▶ **DATA SECTION**:
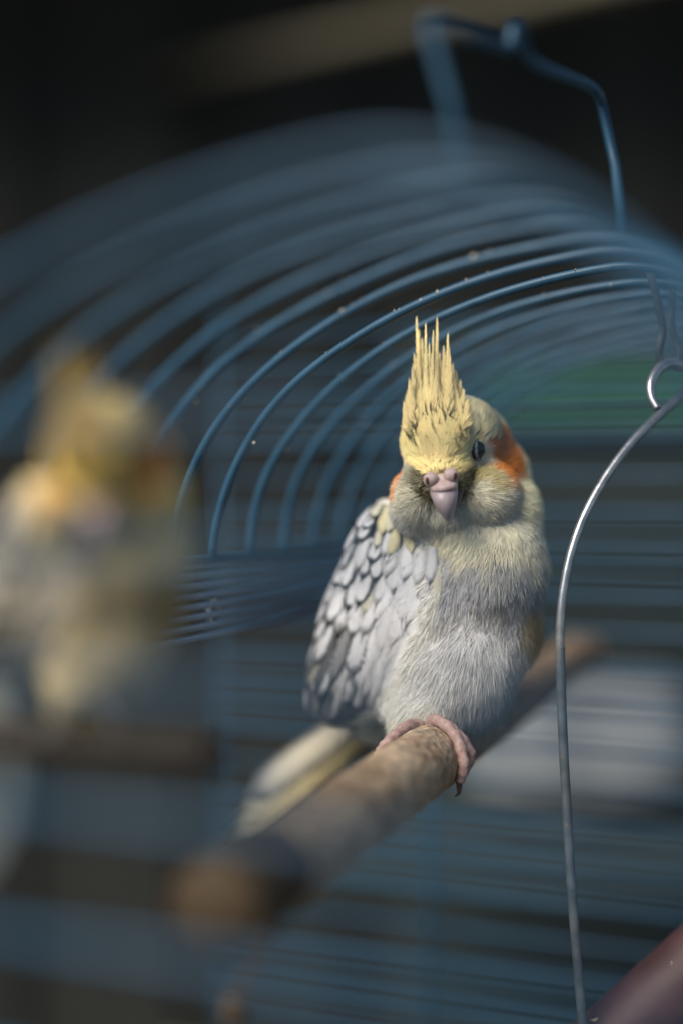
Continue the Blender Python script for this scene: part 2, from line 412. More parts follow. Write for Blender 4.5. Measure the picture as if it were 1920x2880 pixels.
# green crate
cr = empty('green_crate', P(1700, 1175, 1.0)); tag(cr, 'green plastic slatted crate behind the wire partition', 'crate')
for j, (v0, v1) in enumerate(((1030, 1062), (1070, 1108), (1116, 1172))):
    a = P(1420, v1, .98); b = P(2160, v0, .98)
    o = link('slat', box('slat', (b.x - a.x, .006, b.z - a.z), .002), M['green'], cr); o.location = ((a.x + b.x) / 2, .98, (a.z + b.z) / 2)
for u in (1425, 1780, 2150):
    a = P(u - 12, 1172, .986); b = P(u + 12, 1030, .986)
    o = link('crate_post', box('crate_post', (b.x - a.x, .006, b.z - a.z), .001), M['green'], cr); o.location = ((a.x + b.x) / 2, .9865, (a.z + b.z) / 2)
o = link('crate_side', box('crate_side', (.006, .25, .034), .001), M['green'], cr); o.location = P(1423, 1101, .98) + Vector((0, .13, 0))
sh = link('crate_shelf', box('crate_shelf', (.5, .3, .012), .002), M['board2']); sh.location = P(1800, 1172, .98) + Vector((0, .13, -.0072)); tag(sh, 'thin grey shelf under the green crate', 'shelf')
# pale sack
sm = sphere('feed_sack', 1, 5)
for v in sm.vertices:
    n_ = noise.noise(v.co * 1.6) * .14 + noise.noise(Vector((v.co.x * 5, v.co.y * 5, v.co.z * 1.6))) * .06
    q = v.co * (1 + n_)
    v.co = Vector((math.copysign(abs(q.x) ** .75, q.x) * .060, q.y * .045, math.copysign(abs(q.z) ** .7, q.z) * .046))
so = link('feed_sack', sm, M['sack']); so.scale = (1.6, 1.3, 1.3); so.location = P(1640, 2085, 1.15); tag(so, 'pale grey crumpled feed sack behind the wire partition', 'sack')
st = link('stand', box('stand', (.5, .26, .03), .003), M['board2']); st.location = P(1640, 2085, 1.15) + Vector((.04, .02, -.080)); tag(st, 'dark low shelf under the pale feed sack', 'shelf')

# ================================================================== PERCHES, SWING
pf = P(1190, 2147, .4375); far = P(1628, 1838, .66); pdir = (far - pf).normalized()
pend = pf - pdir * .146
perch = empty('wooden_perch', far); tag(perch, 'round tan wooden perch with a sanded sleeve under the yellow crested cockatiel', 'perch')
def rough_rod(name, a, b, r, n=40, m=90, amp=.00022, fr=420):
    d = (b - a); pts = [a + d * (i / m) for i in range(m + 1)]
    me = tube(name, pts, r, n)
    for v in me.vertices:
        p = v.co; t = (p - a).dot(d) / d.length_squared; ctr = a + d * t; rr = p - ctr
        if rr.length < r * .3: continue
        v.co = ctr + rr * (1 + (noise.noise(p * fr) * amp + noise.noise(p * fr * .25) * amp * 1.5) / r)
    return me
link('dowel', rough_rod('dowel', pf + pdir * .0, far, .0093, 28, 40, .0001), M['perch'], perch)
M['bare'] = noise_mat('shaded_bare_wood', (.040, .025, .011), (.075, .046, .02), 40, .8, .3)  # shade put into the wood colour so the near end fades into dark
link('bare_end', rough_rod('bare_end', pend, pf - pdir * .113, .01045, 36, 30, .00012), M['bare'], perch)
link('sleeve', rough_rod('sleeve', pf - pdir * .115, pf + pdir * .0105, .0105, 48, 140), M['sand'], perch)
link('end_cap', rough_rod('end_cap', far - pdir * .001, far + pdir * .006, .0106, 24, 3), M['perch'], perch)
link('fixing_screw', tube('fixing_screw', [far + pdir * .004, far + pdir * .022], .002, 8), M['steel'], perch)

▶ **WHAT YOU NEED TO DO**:
Take the listing above and print it exactly, apart from the pictures.

▶ **OUTPUT BELOW**:
Continue the Blender Python script for this scene: part 2, from line 412. More parts follow. Write for Blender 4.5. Measure the picture as if it were 1920x2880 pixels.
# green crate
cr = empty('green_crate', P(1700, 1175, 1.0)); tag(cr, 'green plastic slatted crate behind the wire partition', 'crate')
for j, (v0, v1) in enumerate(((1030, 1062), (1070, 1108), (1116, 1172))):
    a = P(1420, v1, .98); b = P(2160, v0, .98)
    o = link('slat', box('slat', (b.x - a.x, .006, b.z - a.z), .002), M['green'], cr); o.location = ((a.x + b.x) / 2, .98, (a.z + b.z) / 2)
for u in (1425, 1780, 2150):
    a = P(u - 12, 1172, .986); b = P(u + 12, 1030, .986)
    o = link('crate_post', box('crate_post', (b.x - a.x, .006, b.z - a.z), .001), M['green'], cr); o.location = ((a.x + b.x) / 2, .9865, (a.z + b.z) / 2)
o = link('crate_side', box('crate_side', (.006, .25, .034), .001), M['green'], cr); o.location = P(1423, 1101, .98) + Vector((0, .13, 0))
sh = link('crate_shelf', box('crate_shelf', (.5, .3, .012), .002), M['board2']); sh.location = P(1800, 1172, .98) + Vector((0, .13, -.0072)); tag(sh, 'thin grey shelf under the green crate', 'shelf')
# pale sack
sm = sphere('feed_sack', 1, 5)
for v in sm.vertices:
    n_ = noise.noise(v.co * 1.6) * .14 + noise.noise(Vector((v.co.x * 5, v.co.y * 5, v.co.z * 1.6))) * .06
    q = v.co * (1 + n_)
    v.co = Vector((math.copysign(abs(q.x) ** .75, q.x) * .060, q.y * .045, math.copysign(abs(q.z) ** .7, q.z) * .046))
so = link('feed_sack', sm, M['sack']); so.scale = (1.6, 1.3, 1.3); so.location = P(1640, 2085, 1.15); tag(so, 'pale grey crumpled feed sack behind the wire partition', 'sack')
st = link('stand', box('stand', (.5, .26, .03), .003), M['board2']); st.location = P(1640, 2085, 1.15) + Vector((.04, .02, -.080)); tag(st, 'dark low shelf under the pale feed sack', 'shelf')

# ================================================================== PERCHES, SWING
pf = P(1190, 2147, .4375); far = P(1628, 1838, .66); pdir = (far - pf).normalized()
pend = pf - pdir * .146
perch = empty('wooden_perch', far); tag(perch, 'round tan wooden perch with a sanded sleeve under the yellow crested cockatiel', 'perch')
def rough_rod(name, a, b, r, n=40, m=90, amp=.00022, fr=420):
    d = (b - a); pts = [a + d * (i / m) for i in range(m + 1)]
    me = tube(name, pts, r, n)
    for v in me.vertices:
        p = v.co; t = (p - a).dot(d) / d.length_squared; ctr = a + d * t; rr = p - ctr
        if rr.length < r * .3: continue
        v.co = ctr + rr * (1 + (noise.noise(p * fr) * amp + noise.noise(p * fr * .25) * amp * 1.5) / r)
    return me
link('dowel', rough_rod('dowel', pf + pdir * .0, far, .0093, 28, 40, .0001), M['perch'], perch)
M['bare'] = noise_mat('shaded_bare_wood', (.040, .025, .011), (.075, .046, .02), 40, .8, .3)  # shade put into the wood colour so the near end fades into dark
link('bare_end', rough_rod('bare_end', pend, pf - pdir * .113, .01045, 36, 30, .00012), M['bare'], perch)
link('sleeve', rough_rod('sleeve', pf - pdir * .115, pf + pdir * .0105, .0105, 48, 140), M['sand'], perch)
link('end_cap', rough_rod('end_cap', far - pdir * .001, far + pdir * .006, .0106, 24, 3), M['perch'], perch)
link('fixing_screw', tube('fixing_screw', [far + pdir * .004, far + pdir * .022], .002, 8), M['steel'], perch)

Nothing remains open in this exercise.